### Aim
Transcribe the material from its first line onward, ending with the line that contains "SC.cycles.max_bounces = 6;" and adding nothing beyond it.
** start **
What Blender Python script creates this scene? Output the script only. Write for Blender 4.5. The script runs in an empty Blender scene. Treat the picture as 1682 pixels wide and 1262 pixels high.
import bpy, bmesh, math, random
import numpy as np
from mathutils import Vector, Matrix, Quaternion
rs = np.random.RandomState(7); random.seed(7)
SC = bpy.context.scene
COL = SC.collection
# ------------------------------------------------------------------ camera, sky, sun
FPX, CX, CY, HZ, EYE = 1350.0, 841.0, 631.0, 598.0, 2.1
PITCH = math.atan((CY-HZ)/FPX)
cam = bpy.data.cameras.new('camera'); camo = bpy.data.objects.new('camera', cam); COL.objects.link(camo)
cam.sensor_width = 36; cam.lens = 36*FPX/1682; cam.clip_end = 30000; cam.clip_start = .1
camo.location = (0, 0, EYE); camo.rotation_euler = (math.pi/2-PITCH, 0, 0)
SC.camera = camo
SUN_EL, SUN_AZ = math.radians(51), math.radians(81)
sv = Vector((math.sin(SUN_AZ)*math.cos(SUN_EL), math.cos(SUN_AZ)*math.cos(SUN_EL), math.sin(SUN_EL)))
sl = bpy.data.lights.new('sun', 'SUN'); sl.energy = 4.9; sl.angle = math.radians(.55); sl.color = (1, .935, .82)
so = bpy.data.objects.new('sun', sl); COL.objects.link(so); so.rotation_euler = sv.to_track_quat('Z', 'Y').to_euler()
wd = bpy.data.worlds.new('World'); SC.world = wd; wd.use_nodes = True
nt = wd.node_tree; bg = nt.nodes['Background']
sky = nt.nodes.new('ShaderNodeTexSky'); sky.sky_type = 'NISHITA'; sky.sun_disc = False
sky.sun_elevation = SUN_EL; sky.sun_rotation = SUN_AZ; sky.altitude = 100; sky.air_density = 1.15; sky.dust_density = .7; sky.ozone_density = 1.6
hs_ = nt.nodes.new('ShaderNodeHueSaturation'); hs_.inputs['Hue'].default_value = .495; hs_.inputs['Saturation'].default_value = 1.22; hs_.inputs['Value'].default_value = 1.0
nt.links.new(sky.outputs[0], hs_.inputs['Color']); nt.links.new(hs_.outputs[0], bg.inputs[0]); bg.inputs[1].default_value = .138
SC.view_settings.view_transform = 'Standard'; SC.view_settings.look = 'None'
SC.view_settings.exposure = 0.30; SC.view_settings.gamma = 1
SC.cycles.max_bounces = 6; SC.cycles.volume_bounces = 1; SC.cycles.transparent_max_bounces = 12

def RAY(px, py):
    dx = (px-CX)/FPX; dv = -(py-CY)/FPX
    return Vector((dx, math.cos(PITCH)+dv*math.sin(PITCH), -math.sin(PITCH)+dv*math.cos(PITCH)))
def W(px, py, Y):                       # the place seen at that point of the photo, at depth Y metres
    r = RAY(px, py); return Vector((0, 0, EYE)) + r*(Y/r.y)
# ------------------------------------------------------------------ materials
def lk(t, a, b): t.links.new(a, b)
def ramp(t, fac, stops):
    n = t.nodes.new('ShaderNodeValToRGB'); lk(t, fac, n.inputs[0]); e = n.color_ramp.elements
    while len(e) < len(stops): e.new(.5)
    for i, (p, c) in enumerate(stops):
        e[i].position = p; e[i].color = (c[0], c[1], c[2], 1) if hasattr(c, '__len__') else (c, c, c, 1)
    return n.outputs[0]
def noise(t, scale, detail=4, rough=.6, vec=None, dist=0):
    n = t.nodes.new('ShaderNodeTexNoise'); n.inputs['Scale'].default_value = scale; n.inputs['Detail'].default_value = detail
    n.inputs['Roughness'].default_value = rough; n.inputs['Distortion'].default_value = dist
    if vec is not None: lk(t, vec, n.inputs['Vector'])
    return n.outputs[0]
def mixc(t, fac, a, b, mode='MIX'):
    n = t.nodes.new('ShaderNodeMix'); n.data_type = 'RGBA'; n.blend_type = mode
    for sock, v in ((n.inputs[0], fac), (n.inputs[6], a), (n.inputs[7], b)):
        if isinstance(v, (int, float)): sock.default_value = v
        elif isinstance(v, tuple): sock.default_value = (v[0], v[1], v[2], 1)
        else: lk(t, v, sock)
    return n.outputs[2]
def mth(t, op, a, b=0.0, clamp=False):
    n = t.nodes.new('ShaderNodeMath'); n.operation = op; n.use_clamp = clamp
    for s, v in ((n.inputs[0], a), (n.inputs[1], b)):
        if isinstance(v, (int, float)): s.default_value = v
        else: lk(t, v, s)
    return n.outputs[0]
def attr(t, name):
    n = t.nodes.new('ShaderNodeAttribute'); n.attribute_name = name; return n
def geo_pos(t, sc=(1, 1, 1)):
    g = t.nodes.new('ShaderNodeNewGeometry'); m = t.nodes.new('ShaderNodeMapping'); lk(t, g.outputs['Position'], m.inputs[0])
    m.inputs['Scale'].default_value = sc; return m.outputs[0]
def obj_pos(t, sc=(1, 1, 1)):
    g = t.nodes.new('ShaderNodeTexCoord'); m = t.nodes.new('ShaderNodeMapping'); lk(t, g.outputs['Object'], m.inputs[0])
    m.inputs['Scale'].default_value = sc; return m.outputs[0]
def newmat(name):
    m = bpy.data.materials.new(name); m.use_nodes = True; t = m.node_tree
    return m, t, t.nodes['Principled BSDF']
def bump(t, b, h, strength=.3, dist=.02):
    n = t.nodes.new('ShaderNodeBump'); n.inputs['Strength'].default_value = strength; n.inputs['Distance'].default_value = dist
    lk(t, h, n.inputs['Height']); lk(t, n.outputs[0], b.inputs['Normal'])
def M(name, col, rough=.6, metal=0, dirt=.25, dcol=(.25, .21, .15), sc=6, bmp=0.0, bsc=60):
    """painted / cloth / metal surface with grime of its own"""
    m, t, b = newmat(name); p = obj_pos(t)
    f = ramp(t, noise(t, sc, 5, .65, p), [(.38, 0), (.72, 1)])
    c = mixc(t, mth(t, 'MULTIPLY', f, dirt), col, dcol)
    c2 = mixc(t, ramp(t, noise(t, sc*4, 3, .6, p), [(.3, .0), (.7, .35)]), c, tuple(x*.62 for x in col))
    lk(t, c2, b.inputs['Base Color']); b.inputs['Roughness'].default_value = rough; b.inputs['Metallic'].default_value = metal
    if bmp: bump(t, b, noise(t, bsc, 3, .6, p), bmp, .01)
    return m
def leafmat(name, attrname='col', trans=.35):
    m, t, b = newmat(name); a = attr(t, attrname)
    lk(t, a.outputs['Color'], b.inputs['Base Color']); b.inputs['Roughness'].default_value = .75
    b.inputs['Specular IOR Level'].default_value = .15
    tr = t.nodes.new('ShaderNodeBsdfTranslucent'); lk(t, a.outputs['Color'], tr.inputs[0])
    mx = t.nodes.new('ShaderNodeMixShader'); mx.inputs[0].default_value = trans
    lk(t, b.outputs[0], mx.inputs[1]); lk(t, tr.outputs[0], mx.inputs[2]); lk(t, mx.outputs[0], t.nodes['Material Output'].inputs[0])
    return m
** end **
### Solved exercise
What Blender Python script creates this scene? Output the script only. Write for Blender 4.5. The script runs in an empty Blender scene. Treat the picture as 1682 pixels wide and 1262 pixels high.
import bpy, bmesh, math, random
import numpy as np
from mathutils import Vector, Matrix, Quaternion
rs = np.random.RandomState(7); random.seed(7)
SC = bpy.context.scene
COL = SC.collection
# ------------------------------------------------------------------ camera, sky, sun
FPX, CX, CY, HZ, EYE = 1350.0, 841.0, 631.0, 598.0, 2.1
PITCH = math.atan((CY-HZ)/FPX)
cam = bpy.data.cameras.new('camera'); camo = bpy.data.objects.new('camera', cam); COL.objects.link(camo)
cam.sensor_width = 36; cam.lens = 36*FPX/1682; cam.clip_end = 30000; cam.clip_start = .1
camo.location = (0, 0, EYE); camo.rotation_euler = (math.pi/2-PITCH, 0, 0)
SC.camera = camo
SUN_EL, SUN_AZ = math.radians(51), math.radians(81)
sv = Vector((math.sin(SUN_AZ)*math.cos(SUN_EL), math.cos(SUN_AZ)*math.cos(SUN_EL), math.sin(SUN_EL)))
sl = bpy.data.lights.new('sun', 'SUN'); sl.energy = 4.9; sl.angle = math.radians(.55); sl.color = (1, .935, .82)
so = bpy.data.objects.new('sun', sl); COL.objects.link(so); so.rotation_euler = sv.to_track_quat('Z', 'Y').to_euler()
wd = bpy.data.worlds.new('World'); SC.world = wd; wd.use_nodes = True
nt = wd.node_tree; bg = nt.nodes['Background']
sky = nt.nodes.new('ShaderNodeTexSky'); sky.sky_type = 'NISHITA'; sky.sun_disc = False
sky.sun_elevation = SUN_EL; sky.sun_rotation = SUN_AZ; sky.altitude = 100; sky.air_density = 1.15; sky.dust_density = .7; sky.ozone_density = 1.6
hs_ = nt.nodes.new('ShaderNodeHueSaturation'); hs_.inputs['Hue'].default_value = .495; hs_.inputs['Saturation'].default_value = 1.22; hs_.inputs['Value'].default_value = 1.0
nt.links.new(sky.outputs[0], hs_.inputs['Color']); nt.links.new(hs_.outputs[0], bg.inputs[0]); bg.inputs[1].default_value = .138
SC.view_settings.view_transform = 'Standard'; SC.view_settings.look = 'None'
SC.view_settings.exposure = 0.30; SC.view_settings.gamma = 1
SC.cycles.max_bounces = 6; SC.cycles.volume_bounces = 1; SC.cycles.transparent_max_bounces = 12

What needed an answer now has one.